Conflict is a driving force in Buchi Emecheta's The Joys of Motherhood, which traces the hard life of Nnu Ego in colonial Lagos and Ibuza. The novel is rich in clashes, personal, domestic and social, and three instances stand out.
1. The conflict between tradition and change (village versus city). Much of Nnu Ego's suffering springs from the clash between the traditional Igbo values she was raised with and the harsh realities of colonial Lagos. In Ibuza, motherhood, farming and communal support give a woman worth and security. In the city, money rules, husbands earn wages washing white men's clothes, and the old certainties fail. Nnu Ego clings to the belief that many children guarantee honour and care in old age, only to find that urban poverty and westernisation betray that expectation. This tension between inherited ideals and modern conditions underlies her whole tragedy.
2. The conflict between Nnu Ego and Nnaife (marital conflict). Nnu Ego's marriage to Nnaife is a source of continual friction. She is at first repelled by him, a soft, plump laundryman utterly unlike her ideal of a strong Ibuza man, and she resents his failure to provide. Their quarrels over money, over his taking a second wife, Adaku, and over the raising of the children expose the strains of polygamy and poverty. The rivalry between the co-wives Nnu Ego and Adaku adds a further domestic conflict within the same household.
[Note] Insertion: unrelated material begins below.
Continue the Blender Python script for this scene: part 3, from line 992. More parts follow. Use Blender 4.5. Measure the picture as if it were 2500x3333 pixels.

3. The inner conflict of Nnu Ego over motherhood. Perhaps the deepest conflict is within Nnu Ego herself. She sacrifices everything, her comfort, her health, even her sense of self, for her children, believing they are her "joy" and her future security. Yet she is torn between this devotion and the growing realisation that her sacrifices go unrewarded: her sons pursue their own lives, one going abroad, and she dies alone by the roadside. The bitter gap between the promised "joys" of motherhood and its actual loneliness is the novel's central, ironic conflict.
Conclusion. Through these conflicts, tradition against modernity, wife against husband and co-wife, and the mother against her own thwarted hopes, Emecheta exposes the burdens placed on women and questions the very ideal of motherhood that the title ironically celebrates.